Photo by Patrick Hendry on Unsplash

One of our 2HC cohort members, when applying to 2HC, admitted, “I have a lot of ‘I don’t know’s.’” In our 2nd half of life, many certainties unravel, and we are invited by God into a more deeply relational place and a simpler faith. The following blog is by Alan Fadling and republished by permission. Alan is a founding partner with his wife Gem of “Unhurried Living” and is a writer, frequent speaker, consultant and coach. See the end of this blog for ways to connect with Alan.

by Alan Fadling

I love books. I don’t imagine that surprises you. I’m writing this little article in my home office, where most of the wall space is taken up with a floor-to-ceiling bookshelf. I’ve enjoyed reading for as long as I can remember. As a kid, I used to hang out for hours at our local library in Carmichael, California. My parents put books in my stocking in hopes that I’d read instead of pestering them too early on Christmas morning.
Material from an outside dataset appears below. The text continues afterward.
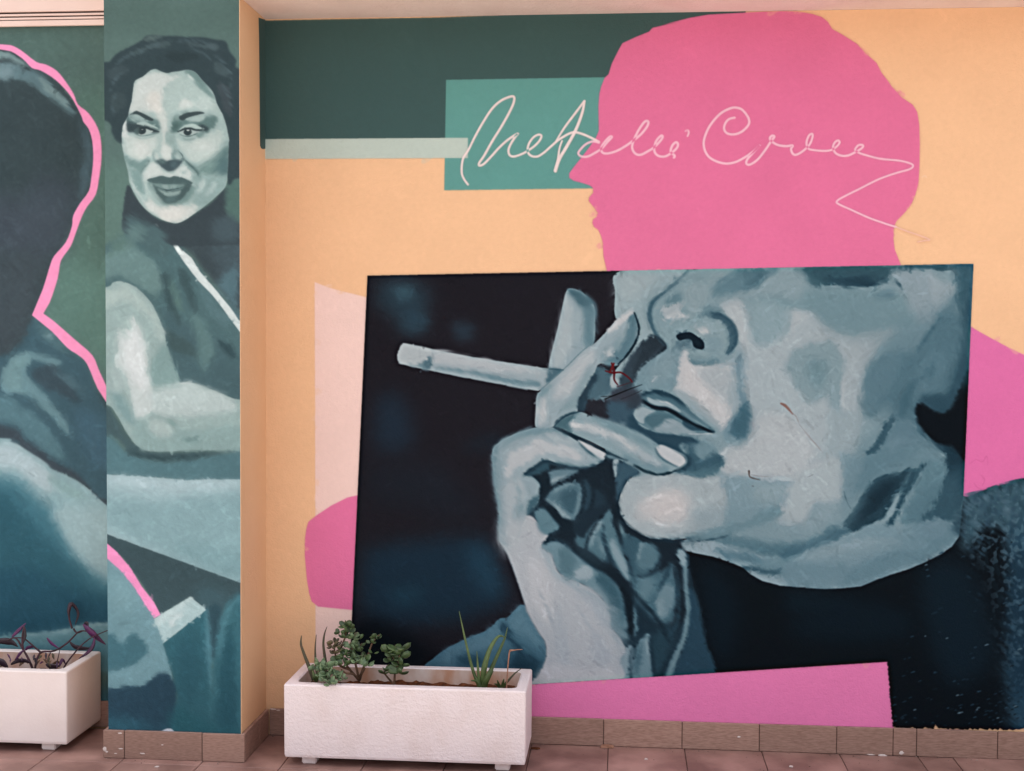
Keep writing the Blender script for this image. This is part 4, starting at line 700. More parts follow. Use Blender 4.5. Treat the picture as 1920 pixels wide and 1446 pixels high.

As a young pastor in the fall of 1994, I remember one of many bookstore visits. It was a Barnes & Noble in Pasadena, California, and I was browsing the faith section. There I saw a book by an author I’d heard of but never read. That author was Thomas Merton and the title was New Seeds of Contemplation (New Directions Books, 1961). I’ve enjoyed reading portions of it many times since.

I’d been on a fresh spiritual formation journey for a few years by then, and Merton’s book felt like a divine appointment. For a long time, my way of engaging a meaningful book that meets me at just the right time has been to capture quotations from it and reflect on them in my journal. I’m drawing today’s article from a journal passage from that first reading of New Seeds over thirty years ago.

In his first chapter Merton posed a question I had found myself asking at the time: “What is contemplation?” There weren’t many among my fellow college pastors who were using that sort of language when talking about their spiritual lives, but I was finding it increasingly inviting in my own life with God. (I had been labeled a mystic in my previous college pastor role, and it wasn’t meant as an affirmation.)

One of Merton’s insights that spoke to me then was that “in contemplation...we know by ‘unknowing.’” Up until then, my experience of growing in Christian knowledge had mostly involved learning more and more about God and God’s ways and God’s counsel. But I was coming to a place in which God was inviting me to unlearn a few things. I would grow by subtraction rather than addition.

I had some less than helpful assumptions about who God was and what God expected. I had some expectations about the nature of my ministry that weren’t serving me well. And I had some perspectives about myself that were doing more harm than good.

These ideas and perspectives that I needed to unlearn about God and myself weren’t nurturing my soul. I held expectations about my ministry that were subtly wearing me down rather than enabling me to live and serve sustainably. And the views I held about myself, though familiar, weren’t reflecting the truth of who I am in God’s eyes. These were the things God was inviting me to unlearn.

I had been reading other spiritual writers at the time who were speaking to the same places in my soul. It wasn’t so much that I needed to unlearn one set of ideas and replace them with another more accurate set of ideas. It was that I needed to unlearn my habit of settling for knowing about God rather than knowing God relationally in love.

God wasn’t inviting me to be an expert in God ideas. He was inviting me to grow deeper in communion.

God wasn’t inviting me to be an expert in God ideas. He was inviting me to grow deeper in communion.

God invites us into the knowledge of experiencing him rather than just knowing and reading about him. It is a knowing that encompasses not only my God-given mind but also my God-given heart, soul, and strength.

My experience of God through Jesus Christ that was growing in me at that time seemed to be increasingly hard to describe. There was an element of mystery in my experience of Christ in me. Knowing Christ more deeply was about more than just fine-tuning my doctrines, my devotions, or my theology. These had been important and valuable to me up until then. I was being invited into an encounter with God in Christ, experiencing his presence in me by his Holy Spirit. I was being drawn to gaze on him as David describes in Psalm 27:4:

One thing I ask from the Lord,
this only do I seek:
that I may dwell in the house of the Lord
all the days of my life,
to gaze on the beauty of the Lord
and to seek him in his temple.

Seeking. Dwelling. Gazing. These are a little different from talking about, thinking about, believing about. And it is this contemplative vision that has refined my knowledge of God, grown wisdom in me, and deepened my confidence in God. It has been the engine of necessary and holy unlearning for me.

For Reflection:

  • What might God be inviting you to unlearn about him, yourself, or your life today?

  • How might your spiritual life deepen if you focused less on knowing about God and more on encountering and experiencing God?

  • What does it look like for you to seek, dwell, and gaze on the beauty of the Lord in this season of your life?